Dès lors, à quoi bon tout cela ? Il me parait difficile de déplorer le recul des démocraties et de l’exercice citoyen tout en stigmatisant et insultant ceux qui s’engagent le plus sainement possible. C’est un peu comme si on nous demandait tout à la fois de se serrer la ceinture tout en baissant son froc: essayez! vous verrez qu’il est impossible de faire les deux..
Cet anathème m’affecte et laisse des traces. Mon réflexe, même plusieurs jours après, est la tentation d’un repli nombriliste. Si l’indifférence injuste de certains élus peut parfois paradoxalement galvaniser nos énergies, ce blâme immérité piétine et salit tout ce qui fait la noblesse de mon investissement personnel désintéressé.

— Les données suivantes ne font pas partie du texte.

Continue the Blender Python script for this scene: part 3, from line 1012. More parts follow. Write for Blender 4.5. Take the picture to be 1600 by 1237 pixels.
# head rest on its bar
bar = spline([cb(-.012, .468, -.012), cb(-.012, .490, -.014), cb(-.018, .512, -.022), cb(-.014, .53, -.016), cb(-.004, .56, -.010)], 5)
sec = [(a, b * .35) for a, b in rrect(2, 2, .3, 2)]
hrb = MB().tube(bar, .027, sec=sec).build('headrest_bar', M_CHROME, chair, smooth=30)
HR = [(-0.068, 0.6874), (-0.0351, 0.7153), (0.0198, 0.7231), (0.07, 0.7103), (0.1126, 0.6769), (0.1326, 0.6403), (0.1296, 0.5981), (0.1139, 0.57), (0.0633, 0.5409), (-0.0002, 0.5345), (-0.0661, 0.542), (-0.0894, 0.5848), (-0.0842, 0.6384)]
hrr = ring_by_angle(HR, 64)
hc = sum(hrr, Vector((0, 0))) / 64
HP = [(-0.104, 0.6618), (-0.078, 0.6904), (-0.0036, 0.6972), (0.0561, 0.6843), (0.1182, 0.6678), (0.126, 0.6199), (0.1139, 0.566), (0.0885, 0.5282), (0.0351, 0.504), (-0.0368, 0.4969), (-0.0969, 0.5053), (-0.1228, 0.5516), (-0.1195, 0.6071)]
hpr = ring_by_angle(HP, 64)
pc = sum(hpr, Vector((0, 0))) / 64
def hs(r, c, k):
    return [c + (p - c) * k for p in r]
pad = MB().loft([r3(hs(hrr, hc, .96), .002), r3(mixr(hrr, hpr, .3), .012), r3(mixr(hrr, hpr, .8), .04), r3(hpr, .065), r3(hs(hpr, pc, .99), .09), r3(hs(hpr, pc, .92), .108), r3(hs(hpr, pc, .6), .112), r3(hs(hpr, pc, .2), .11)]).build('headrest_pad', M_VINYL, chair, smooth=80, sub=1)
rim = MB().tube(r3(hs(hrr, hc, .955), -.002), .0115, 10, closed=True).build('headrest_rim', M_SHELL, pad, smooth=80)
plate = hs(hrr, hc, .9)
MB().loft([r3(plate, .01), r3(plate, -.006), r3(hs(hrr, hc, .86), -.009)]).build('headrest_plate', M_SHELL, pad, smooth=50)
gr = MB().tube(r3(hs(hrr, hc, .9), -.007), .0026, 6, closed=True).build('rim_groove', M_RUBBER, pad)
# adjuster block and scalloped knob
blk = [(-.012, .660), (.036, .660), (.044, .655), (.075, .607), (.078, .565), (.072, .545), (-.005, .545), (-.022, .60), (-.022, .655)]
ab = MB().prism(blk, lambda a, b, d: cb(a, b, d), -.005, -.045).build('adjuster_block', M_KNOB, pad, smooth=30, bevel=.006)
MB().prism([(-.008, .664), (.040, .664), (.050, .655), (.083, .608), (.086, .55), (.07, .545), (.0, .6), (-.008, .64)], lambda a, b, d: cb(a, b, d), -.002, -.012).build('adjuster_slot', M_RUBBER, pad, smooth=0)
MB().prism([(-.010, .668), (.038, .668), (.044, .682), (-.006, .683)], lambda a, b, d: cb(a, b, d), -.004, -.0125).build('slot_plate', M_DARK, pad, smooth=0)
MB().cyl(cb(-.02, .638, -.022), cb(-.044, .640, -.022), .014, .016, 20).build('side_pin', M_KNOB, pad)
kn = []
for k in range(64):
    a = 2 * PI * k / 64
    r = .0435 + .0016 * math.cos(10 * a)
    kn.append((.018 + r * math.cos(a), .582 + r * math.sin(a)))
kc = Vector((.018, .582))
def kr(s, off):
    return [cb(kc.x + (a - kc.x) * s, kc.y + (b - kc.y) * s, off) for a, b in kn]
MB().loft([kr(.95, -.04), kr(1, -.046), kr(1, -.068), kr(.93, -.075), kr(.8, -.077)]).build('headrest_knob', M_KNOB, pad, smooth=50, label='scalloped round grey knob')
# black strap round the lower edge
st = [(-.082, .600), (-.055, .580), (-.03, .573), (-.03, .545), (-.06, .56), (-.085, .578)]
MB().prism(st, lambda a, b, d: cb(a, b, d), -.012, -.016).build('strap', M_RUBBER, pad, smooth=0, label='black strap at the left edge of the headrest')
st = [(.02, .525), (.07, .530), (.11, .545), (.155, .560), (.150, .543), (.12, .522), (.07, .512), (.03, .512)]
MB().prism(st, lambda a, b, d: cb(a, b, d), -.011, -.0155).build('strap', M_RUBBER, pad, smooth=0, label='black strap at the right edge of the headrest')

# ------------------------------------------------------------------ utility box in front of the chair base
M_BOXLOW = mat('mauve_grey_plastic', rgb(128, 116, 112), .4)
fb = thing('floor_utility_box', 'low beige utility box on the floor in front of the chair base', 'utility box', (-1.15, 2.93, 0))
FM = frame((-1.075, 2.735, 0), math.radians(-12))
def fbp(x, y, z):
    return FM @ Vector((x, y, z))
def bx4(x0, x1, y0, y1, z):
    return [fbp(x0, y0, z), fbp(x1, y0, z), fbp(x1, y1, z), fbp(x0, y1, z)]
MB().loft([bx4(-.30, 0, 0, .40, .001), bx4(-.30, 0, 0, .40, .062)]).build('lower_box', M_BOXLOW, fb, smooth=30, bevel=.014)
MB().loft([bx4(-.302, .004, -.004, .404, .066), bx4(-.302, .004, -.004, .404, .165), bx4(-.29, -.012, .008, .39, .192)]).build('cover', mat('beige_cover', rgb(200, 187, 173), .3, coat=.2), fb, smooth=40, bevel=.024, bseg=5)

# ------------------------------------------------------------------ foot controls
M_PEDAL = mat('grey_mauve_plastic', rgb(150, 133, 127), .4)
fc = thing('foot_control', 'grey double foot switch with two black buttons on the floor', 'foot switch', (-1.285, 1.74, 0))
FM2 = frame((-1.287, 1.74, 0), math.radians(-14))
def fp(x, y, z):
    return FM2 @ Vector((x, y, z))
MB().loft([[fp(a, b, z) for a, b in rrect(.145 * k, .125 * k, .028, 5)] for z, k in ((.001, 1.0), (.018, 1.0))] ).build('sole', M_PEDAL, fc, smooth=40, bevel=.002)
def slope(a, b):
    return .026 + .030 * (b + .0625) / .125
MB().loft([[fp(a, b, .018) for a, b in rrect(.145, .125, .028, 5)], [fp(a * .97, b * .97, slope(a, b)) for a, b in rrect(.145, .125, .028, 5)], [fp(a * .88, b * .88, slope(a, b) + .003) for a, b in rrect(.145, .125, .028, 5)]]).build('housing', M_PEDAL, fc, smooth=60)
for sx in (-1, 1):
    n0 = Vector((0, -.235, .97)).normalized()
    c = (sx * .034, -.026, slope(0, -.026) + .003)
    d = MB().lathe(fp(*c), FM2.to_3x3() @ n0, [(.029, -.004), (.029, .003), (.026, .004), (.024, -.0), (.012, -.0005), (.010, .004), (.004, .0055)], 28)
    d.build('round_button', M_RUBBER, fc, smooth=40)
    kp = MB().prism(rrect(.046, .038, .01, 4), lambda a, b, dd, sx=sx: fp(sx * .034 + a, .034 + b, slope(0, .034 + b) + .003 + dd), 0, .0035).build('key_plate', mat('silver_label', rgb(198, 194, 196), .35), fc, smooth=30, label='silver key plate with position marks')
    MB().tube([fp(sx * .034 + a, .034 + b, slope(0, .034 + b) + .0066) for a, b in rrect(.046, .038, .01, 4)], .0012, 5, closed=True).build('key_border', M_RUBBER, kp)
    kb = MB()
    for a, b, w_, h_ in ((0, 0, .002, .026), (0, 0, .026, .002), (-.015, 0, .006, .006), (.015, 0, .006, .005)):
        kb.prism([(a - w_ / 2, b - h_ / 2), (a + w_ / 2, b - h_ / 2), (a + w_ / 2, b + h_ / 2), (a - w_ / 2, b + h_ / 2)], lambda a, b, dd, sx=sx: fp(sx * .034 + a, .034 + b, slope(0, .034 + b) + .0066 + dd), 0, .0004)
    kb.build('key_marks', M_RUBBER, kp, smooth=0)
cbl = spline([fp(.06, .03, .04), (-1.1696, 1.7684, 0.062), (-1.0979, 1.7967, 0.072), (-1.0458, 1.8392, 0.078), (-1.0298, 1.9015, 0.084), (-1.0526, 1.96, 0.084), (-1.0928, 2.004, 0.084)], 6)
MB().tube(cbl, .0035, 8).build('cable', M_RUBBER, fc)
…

Je ressens de l’amertume et de la nostalgie face à tout ce temps consacré à l’autre pour qu’il soit ainsi balayé et résumé par cette accusation sordide.
Enfin je finirai ce billet par une supplique plus directe à l’adresse des élus sur les territoires: nous sommes en 2025, ces cinq dernières années ont été marquées par une accumulation de cataclysmes, d’inondations, d’incendies, de tempêtes, de cyclones, de pluies diluviennes, d’effondrements de terrain, de canicules, de records et d’anomalies climatiques, de catastrophes sociales et de catastrophes géopolitiques, nous avons plus vécu d’anomalies désastreuses ces cinq dernières années que toute la période qui court de l’après guerre mondiale au XXIème siècle. Malgré l’illusion du confort de nos modes de vie, ces derniers sont en danger. L’urgence est là. il ne s’agit pas juste d’appliquer les plans ou les programmes venus d’en haut mais aussi de tisser et de renforcer les liens de solidarité, de souveraineté alimentaire, d’entraide, de partage, de savoir et les liens avec nos milieux de vie. Ce n’est pas une option, ce n’est pas du nombrilisme, c’est une nécessité absolue et vitale pour préparer le terrain et amortir les chocs qui ne manqueront pas à l’appel dans les années, peut être les mois voire les semaines à venir.
Pour faire face à cela et se préparer, sans céder au catastrophisme, l’urgence est permanente. Ici, par chez nous, nous avons la chance d’avoir un peu de temps pour préparer notre tissus social, économique culturel et bâtir une relation vivrière avec notre milieu. Cela nécessite l’implication de tous les habitant, engagement, collaboration, cohabitation, confiance, respect mutuel, de promouvoir la conscience et la fierté de partager un même milieu de vie et de s’impliquer pour sa qualité. Depuis cinq ans, dans notre association et notre coopérative d’habitants, nous n’avons pas cessé de dire que nous avons bien plus de choses à faire ensemble que chacun de notre côté, ou dans un climat d’adversité. Et lorsque cette adversité devient blessante au lieu de rester de l’ignorance, elle tue l’engagement citoyen.